Mark Guzdial at ACM (Association of Computing Machinery) writes:
I have three reasons for thinking that learning CS is different than learning other STEM disciplines.
- Our infrastructure for teaching CS is younger, smaller, and weaker;
- We don't realize how hard learning to program is;
- CS is so valuable that it changes the affective components of learning.
The author makes compelling arguments to support the claims, ending with:
We are increasingly finding that the emotional component of learning computing (e.g., motivation, feeling of belonging, self-efficacy) is among the most critical variables. When you put more and more students in a high-pressure, competitive setting, and some of whom feel "like" the teacher and some don't, you get emotional complexity that is unlike any other STEM discipline. Not mathematics, any of the sciences, or any of the engineering disciplines are facing growing numbers of majors and non-majors at the same time. That makes learning CS different and harder.
(Score: 5, Touché) by Anal Pumpernickel on Wednesday January 10 2018, @10:02PM (2 children)

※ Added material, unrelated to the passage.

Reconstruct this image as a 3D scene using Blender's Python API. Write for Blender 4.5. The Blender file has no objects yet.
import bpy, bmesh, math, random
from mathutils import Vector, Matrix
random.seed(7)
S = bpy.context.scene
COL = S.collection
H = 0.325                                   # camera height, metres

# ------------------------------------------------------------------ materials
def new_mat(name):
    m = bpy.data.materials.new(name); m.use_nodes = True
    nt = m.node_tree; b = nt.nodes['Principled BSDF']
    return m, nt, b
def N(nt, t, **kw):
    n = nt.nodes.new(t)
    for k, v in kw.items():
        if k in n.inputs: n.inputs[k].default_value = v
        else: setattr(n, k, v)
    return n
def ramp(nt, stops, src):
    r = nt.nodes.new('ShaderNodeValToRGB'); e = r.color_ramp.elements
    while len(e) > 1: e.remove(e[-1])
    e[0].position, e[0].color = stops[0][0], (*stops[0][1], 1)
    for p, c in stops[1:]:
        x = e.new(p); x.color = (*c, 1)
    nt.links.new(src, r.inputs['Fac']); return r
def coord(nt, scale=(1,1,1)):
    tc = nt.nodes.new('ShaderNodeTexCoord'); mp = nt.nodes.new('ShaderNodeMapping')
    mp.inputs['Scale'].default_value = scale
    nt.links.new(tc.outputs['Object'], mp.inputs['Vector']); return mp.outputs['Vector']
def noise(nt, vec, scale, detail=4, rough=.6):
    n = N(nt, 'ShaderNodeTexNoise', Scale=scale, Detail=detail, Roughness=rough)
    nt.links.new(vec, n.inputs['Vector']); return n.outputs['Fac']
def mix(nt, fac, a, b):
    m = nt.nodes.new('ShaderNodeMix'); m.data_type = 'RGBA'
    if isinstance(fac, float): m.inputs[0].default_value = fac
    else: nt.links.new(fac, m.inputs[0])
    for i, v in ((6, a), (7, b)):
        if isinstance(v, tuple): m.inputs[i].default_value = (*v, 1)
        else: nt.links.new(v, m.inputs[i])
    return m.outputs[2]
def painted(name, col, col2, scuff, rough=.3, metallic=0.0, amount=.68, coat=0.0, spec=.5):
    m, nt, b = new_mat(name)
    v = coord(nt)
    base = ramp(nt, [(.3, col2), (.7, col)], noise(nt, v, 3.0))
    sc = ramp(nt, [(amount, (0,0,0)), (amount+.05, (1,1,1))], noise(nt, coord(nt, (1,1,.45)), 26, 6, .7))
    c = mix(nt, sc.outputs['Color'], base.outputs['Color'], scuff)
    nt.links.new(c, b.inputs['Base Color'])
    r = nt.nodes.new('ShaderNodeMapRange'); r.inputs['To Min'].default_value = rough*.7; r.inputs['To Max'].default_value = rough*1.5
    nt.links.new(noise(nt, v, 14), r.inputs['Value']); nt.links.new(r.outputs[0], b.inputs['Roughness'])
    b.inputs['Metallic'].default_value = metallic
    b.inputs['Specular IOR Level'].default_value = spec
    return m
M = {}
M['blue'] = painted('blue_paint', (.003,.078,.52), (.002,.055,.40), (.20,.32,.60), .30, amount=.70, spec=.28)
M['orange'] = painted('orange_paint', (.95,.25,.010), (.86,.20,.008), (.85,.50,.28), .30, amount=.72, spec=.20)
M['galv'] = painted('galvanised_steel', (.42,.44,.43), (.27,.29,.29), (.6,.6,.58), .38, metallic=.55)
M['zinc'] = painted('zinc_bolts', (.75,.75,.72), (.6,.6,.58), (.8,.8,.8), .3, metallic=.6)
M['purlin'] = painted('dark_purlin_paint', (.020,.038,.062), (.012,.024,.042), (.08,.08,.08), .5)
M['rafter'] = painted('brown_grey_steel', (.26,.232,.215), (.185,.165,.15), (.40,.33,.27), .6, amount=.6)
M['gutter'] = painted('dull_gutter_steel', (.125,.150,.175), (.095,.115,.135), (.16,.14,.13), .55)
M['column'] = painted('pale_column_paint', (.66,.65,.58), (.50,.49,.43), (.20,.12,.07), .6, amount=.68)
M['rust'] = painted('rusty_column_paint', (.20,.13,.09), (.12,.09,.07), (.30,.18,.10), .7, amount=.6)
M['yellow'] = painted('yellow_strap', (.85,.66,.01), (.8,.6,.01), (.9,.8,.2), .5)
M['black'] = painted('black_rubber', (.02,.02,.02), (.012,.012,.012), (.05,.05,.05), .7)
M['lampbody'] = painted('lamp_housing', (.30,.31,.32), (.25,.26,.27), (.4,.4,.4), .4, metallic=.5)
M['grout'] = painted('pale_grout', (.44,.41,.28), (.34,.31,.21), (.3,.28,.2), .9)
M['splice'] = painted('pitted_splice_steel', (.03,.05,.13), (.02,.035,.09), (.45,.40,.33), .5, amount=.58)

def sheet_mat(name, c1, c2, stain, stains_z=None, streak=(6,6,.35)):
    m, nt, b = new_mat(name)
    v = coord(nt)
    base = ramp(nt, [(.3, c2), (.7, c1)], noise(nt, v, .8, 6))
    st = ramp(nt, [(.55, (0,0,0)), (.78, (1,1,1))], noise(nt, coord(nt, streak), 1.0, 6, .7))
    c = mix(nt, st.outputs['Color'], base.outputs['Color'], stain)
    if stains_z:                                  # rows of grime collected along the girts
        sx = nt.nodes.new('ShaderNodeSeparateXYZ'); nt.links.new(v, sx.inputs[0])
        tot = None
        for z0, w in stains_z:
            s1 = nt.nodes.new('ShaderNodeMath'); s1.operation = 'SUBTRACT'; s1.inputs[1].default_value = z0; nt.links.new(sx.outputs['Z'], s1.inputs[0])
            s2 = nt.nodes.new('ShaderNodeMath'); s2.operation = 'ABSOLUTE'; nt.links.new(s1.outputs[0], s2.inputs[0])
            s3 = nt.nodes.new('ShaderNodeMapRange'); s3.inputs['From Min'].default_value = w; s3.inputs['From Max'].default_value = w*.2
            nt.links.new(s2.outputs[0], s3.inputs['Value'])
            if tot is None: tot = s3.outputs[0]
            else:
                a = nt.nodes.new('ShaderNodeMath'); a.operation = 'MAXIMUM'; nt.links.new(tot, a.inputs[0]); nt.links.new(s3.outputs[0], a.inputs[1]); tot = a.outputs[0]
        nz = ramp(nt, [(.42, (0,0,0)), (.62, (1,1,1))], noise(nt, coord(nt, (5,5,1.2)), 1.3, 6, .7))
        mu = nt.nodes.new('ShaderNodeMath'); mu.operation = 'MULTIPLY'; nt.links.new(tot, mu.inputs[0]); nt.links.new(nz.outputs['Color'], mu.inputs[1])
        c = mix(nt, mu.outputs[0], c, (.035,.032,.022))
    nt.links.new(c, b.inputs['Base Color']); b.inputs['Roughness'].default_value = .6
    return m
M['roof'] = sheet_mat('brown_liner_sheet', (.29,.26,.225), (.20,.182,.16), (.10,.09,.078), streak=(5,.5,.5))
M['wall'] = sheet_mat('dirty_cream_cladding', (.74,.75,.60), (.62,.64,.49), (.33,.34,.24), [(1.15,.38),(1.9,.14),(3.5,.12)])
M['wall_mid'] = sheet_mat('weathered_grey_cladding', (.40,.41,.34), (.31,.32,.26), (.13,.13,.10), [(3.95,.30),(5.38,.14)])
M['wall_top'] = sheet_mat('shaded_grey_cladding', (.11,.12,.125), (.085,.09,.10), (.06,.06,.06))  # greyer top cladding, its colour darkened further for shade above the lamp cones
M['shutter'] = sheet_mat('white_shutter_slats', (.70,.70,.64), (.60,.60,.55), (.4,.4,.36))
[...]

And many of the future computer scientists are developing mass surveillance systems, digital restrictions management, and proprietary software.
(Score: 3, Touché) by krishnoid on Wednesday January 10 2018, @10:23PM (1 child)
If another computer scientist develops non-proprietary software, wouldn't you just use theirs instead of developing your own version, and then spend that time developing proprietary software?
(Score: 4, Funny) by Bot on Thursday January 11 2018, @01:14AM
> instead of developing your own version
Programmers do just that, sadly. Ask Poettering.